-- Begin COLLECTED DATA --

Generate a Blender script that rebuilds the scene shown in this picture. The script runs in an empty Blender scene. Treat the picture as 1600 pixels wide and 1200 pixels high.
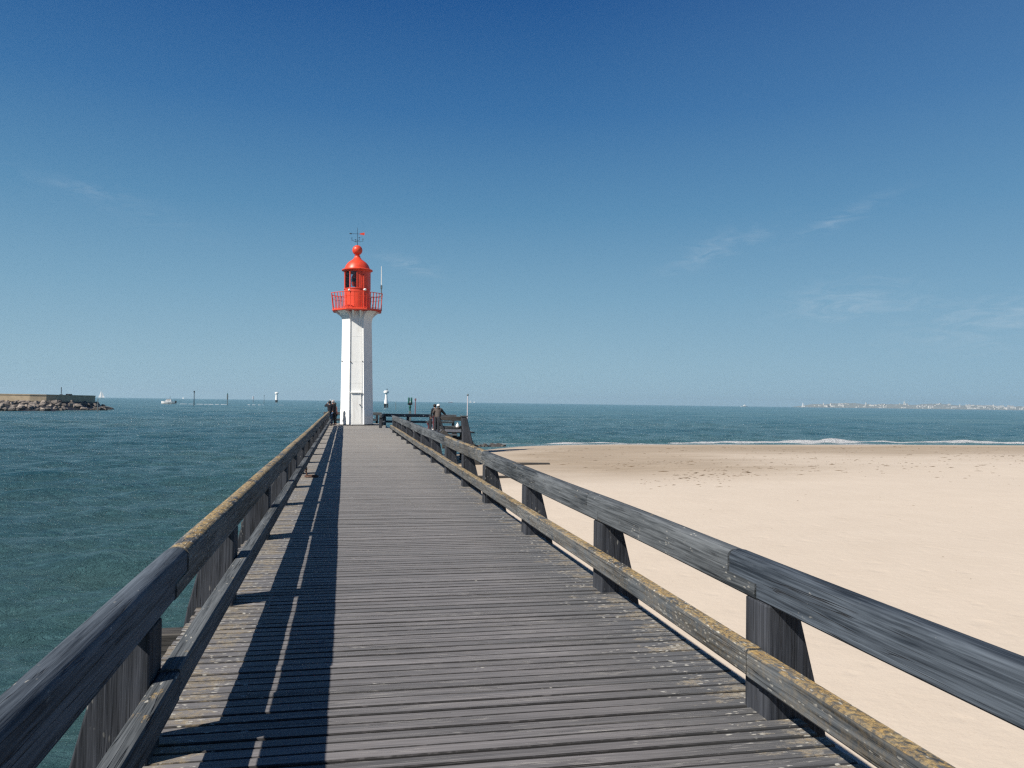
import bpy, bmesh, math, random
import numpy as np
from mathutils import Vector, Matrix
R_ = math.radians
C = bpy.context.scene.collection
HAZE = 0.00007
K = 1.1765                    # survey units -> metres (eye level 1.7 units = 2.0 m)

# ------------------------------------------------------------------ camera, sky, sun
YAW, PITCH, ROLL = 11.6, 1.35, 0.79
def cam_axes():
    y, p, r = R_(YAW), R_(PITCH), R_(ROLL)
    f = Vector((math.sin(y)*math.cos(p), math.cos(y)*math.cos(p), math.sin(p)))
    rt = Vector((math.cos(y), -math.sin(y), 0)); up = rt.cross(f)
    return math.cos(r)*rt + math.sin(r)*up, -math.sin(r)*rt + math.cos(r)*up, f
RT, UP, FW = cam_axes()
cd = bpy.data.cameras.new('camera'); cam = bpy.data.objects.new('camera', cd); C.objects.link(cam)
cd.sensor_width = 36; cd.lens = 1250/1600*36; cd.clip_start = 0.05; cd.clip_end = 60000
m = Matrix((RT, UP, -FW)).transposed().to_4x4(); m.translation = (0, 0, 1.7*K); cam.matrix_world = m
bpy.context.scene.camera = cam

SUN = Vector((-0.665, -0.330, 0.675)).normalized()
SUN_EL = math.asin(SUN.z)
ld = bpy.data.lights.new('sun', 'SUN'); ld.energy = 5.0; ld.angle = R_(0.5); ld.color = (1.0, 0.93, 0.83)
lo = bpy.data.objects.new('sun', ld); C.objects.link(lo)
lo.rotation_euler = SUN.to_track_quat('Z', 'Y').to_euler(); lo.location = (-40, -20, 60)

w = bpy.data.worlds.new('World'); bpy.context.scene.world = w; w.use_nodes = True
nt = w.node_tree; nt.nodes.clear()
def N(nt, t, **kw):
    n = nt.nodes.new(t)
    for k, v in kw.items():
        if k.startswith('i_'):
            key = k[2:]; key = int(key) if key.isdigit() else key.replace('_', ' ')
            n.inputs[key].default_value = v
        else: setattr(n, k, v)
    return n
def L(nt, a, b): nt.links.new(a, b)
def Mth(nt, op, a, b=None, c=None, clamp=False):
    n = nt.nodes.new('ShaderNodeMath'); n.operation = op; n.use_clamp = clamp
    for i, v in enumerate((a, b, c)):
        if v is None: continue
        if isinstance(v, (int, float)): n.inputs[i].default_value = v
        else: L(nt, v, n.inputs[i])
    return n.outputs[0]
def Mixc(nt, fac, a, b, blend='MIX'):
    n = nt.nodes.new('ShaderNodeMix'); n.data_type = 'RGBA'; n.blend_type = blend
    for sock, v in ((n.inputs[0], fac), (n.inputs[6], a), (n.inputs[7], b)):
        if isinstance(v, (int, float)): sock.default_value = v
        elif isinstance(v, tuple): sock.default_value = (*v[:3], 1)
        else: L(nt, v, sock)
    return n.outputs[2]
def Ramp(nt, v, pts, interp='LINEAR'):
    n = nt.nodes.new('ShaderNodeValToRGB'); n.color_ramp.interpolation = interp
    el = n.color_ramp.elements
    while len(el) < len(pts): el.new(0.5)
    for e, (p, c) in zip(el, pts):
        e.position = p; e.color = (c, c, c, 1) if isinstance(c, (int, float)) else (*c, 1)
    L(nt, v, n.inputs[0]); return n.outputs[0]

sky = N(nt, 'ShaderNodeTexSky', sky_type='NISHITA', sun_disc=False, sun_elevation=SUN_EL,
        sun_rotation=math.atan2(SUN.x, SUN.y), altitude=0, air_density=1.0, dust_density=0.6, ozone_density=2.0)
tc = N(nt, 'ShaderNodeTexCoord')
nrm = N(nt, 'ShaderNodeVectorMath', operation='NORMALIZE'); L(nt, tc.outputs['Generated'], nrm.inputs[0])
SKY_STR = 0.066
# the sky's own colour by height above the horizon (deep blue overhead, pale towards the sea), carried on the Nishita sky
nz_ = N(nt, 'ShaderNodeSeparateXYZ'); L(nt, nrm.outputs[0], nz_.inputs[0])
def lin(r, g, b): return tuple(((c/255+0.055)/1.055)**2.4 if c > 10 else c/255/12.92 for c in (r, g, b))
grad = Ramp(nt, nz_.outputs[2], [(0.0, lin(151, 184, 202)), (0.045, lin(144, 180, 200)), (0.13, lin(120, 164, 192)), (0.23, lin(88, 140, 179)), (0.34, lin(56, 111, 164)), (0.46, lin(30, 84, 145)), (0.62, lin(12, 55, 115)), (1.0, lin(5, 34, 88))])
azr = N(nt, 'ShaderNodeVectorMath', operation='DOT_PRODUCT'); L(nt, nrm.outputs[0], azr.inputs[0]); azr.inputs[1].default_value = (math.cos(R_(11)), -math.sin(R_(11)), 0)
azf = Ramp(nt, azr.outputs['Value'], [(0.05, 0.0), (0.7, 0.20)])
grad = Mixc(nt, azf, grad, lin(122, 165, 202))
sgr = N(nt, 'ShaderNodeVectorMath', operation='SCALE'); L(nt, grad, sgr.inputs[0]); sgr.inputs['Scale'].default_value = 10.0
skc = Mixc(nt, 0.97, sky.outputs[0], sgr.outputs[0])
# a few thin cirrus wisps, each in its own part of the sky
def pdir(x, y): return (FW + RT*((x-800)/1250) + UP*((600-y)/1250)).normalized()
cn = N(nt, 'ShaderNodeTexNoise', i_Scale=26.0, i_Detail=7.0, i_Roughness=0.62, i_Distortion=1.2)
mp = N(nt, 'ShaderNodeMapping'); mp.inputs['Scale'].default_value = (0.8, 0.8, 3.0); L(nt, nrm.outputs[0], mp.inputs[0]); L(nt, mp.outputs[0], cn.inputs['Vector'])
cmask = None
for (x, y, lu, lv, tilt, amp) in [(140, 296, .040, .006, -6, .38), (200, 325, .10, .016, -15, .12), (642, 415, .036, .008, -12, .55), (1105, 393, .045, .012, 24, .5),
                                  (1310, 342, .05, .008, 22, .5), (1315, 468, .055, .020, 12, .5), (1575, 505, .09, .022, 8, .5), (1180, 372, .04, .008, 30, .25), (1450, 480, .12, .02, -3, .22)]:
    d = pdir(x, y); h = d.cross(Vector((0, 0, 1))).normalized(); v = h.cross(d); t = R_(tilt)
    a = (h*math.cos(t) + v*math.sin(t))/lu; b = (-h*math.sin(t) + v*math.cos(t))/lv
    s = None
    for ax in (a, b):
        dn = N(nt, 'ShaderNodeVectorMath', operation='DOT_PRODUCT'); L(nt, nrm.outputs[0], dn.inputs[0]); dn.inputs[1].default_value = ax
        q = Mth(nt, 'SUBTRACT', dn.outputs['Value'], ax.dot(d)); q = Mth(nt, 'MULTIPLY', q, q)
        s = q if s is None else Mth(nt, 'ADD', s, q)
    dn = N(nt, 'ShaderNodeVectorMath', operation='DOT_PRODUCT'); L(nt, nrm.outputs[0], dn.inputs[0]); dn.inputs[1].default_value = d
    front = Mth(nt, 'GREATER_THAN', dn.outputs['Value'], 0.5)
    g = Mth(nt, 'MULTIPLY', Mth(nt, 'EXPONENT', Mth(nt, 'MULTIPLY', s, -1.0)), amp); g = Mth(nt, 'MULTIPLY', g, front)
    cmask = g if cmask is None else Mth(nt, 'ADD', cmask, g)
cf = Mth(nt, 'MULTIPLY', Mth(nt, 'MULTIPLY', cmask, 0.40), Ramp(nt, cn.outputs['Fac'], [(0.42, 0.0), (0.72, 1.0)]), clamp=True)
skf = Mixc(nt, cf, skc, (7.0, 7.6, 8.2))
bg = N(nt, 'ShaderNodeBackground'); L(nt, skf, bg.inputs[0]); bg.inputs[1].default_value = SKY_STR
wo = N(nt, 'ShaderNodeOutputWorld'); L(nt, bg.outputs[0], wo.inputs[0])

sc = bpy.context.scene
sc.view_settings.view_transform = 'Standard'; sc.view_settings.look = 'None'; sc.view_settings.gamma = 1.0
sc.view_settings.exposure = 0.6; sc.view_settings.use_curve_mapping = False
sc.render.engine = 'CYCLES'; sc.cycles.use_denoising = False; sc.cycles.max_bounces = 8; sc.cycles.volume_bounces = 0; sc.cycles.sample_clamp_direct = 3.0; sc.cycles.sample_clamp_indirect = 3.0; sc.cycles.filter_width = 1.35

# ------------------------------------------------------------------ helpers
def W(x, y, z):               # the pier climbs slightly and drifts a touch to the left as it runs out
    return (x - 0.003*y, y, z + 0.0048*y)
def tag(o, label=None, cat=None, group=None, kind=None):
    for k, v in (('label', label), ('category', cat), ('group', group), ('kind', kind)):
        if v: o[k] = v
    return o
def empty(name, loc=(0, 0, 0), rz=0, label=None, cat=None, group=None):
    o = bpy.data.objects.new(name, None); C.objects.link(o)
    o.location = tuple(c*K for c in loc); o.rotation_euler = (0, 0, rz); o.empty_display_size = 0.2
    return tag(o, label, cat, group)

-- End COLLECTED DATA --

**DESCRIPTION OF THE TASK**
Without the pictures, please reproduce each line of the listing above exactly, from the first one through the line bearing "bpy.context.scene.camera = cam".

**TASK RESPONSE**
Generate a Blender script that rebuilds the scene shown in this picture. The script runs in an empty Blender scene. Treat the picture as 1600 pixels wide and 1200 pixels high.
import bpy, bmesh, math, random
import numpy as np
from mathutils import Vector, Matrix
R_ = math.radians
C = bpy.context.scene.collection
HAZE = 0.00007
K = 1.1765                    # survey units -> metres (eye level 1.7 units = 2.0 m)

# ------------------------------------------------------------------ camera, sky, sun
YAW, PITCH, ROLL = 11.6, 1.35, 0.79
def cam_axes():
    y, p, r = R_(YAW), R_(PITCH), R_(ROLL)
    f = Vector((math.sin(y)*math.cos(p), math.cos(y)*math.cos(p), math.sin(p)))
    rt = Vector((math.cos(y), -math.sin(y), 0)); up = rt.cross(f)
    return math.cos(r)*rt + math.sin(r)*up, -math.sin(r)*rt + math.cos(r)*up, f
RT, UP, FW = cam_axes()
cd = bpy.data.cameras.new('camera'); cam = bpy.data.objects.new('camera', cd); C.objects.link(cam)
cd.sensor_width = 36; cd.lens = 1250/1600*36; cd.clip_start = 0.05; cd.clip_end = 60000
m = Matrix((RT, UP, -FW)).transposed().to_4x4(); m.translation = (0, 0, 1.7*K); cam.matrix_world = m
bpy.context.scene.camera = cam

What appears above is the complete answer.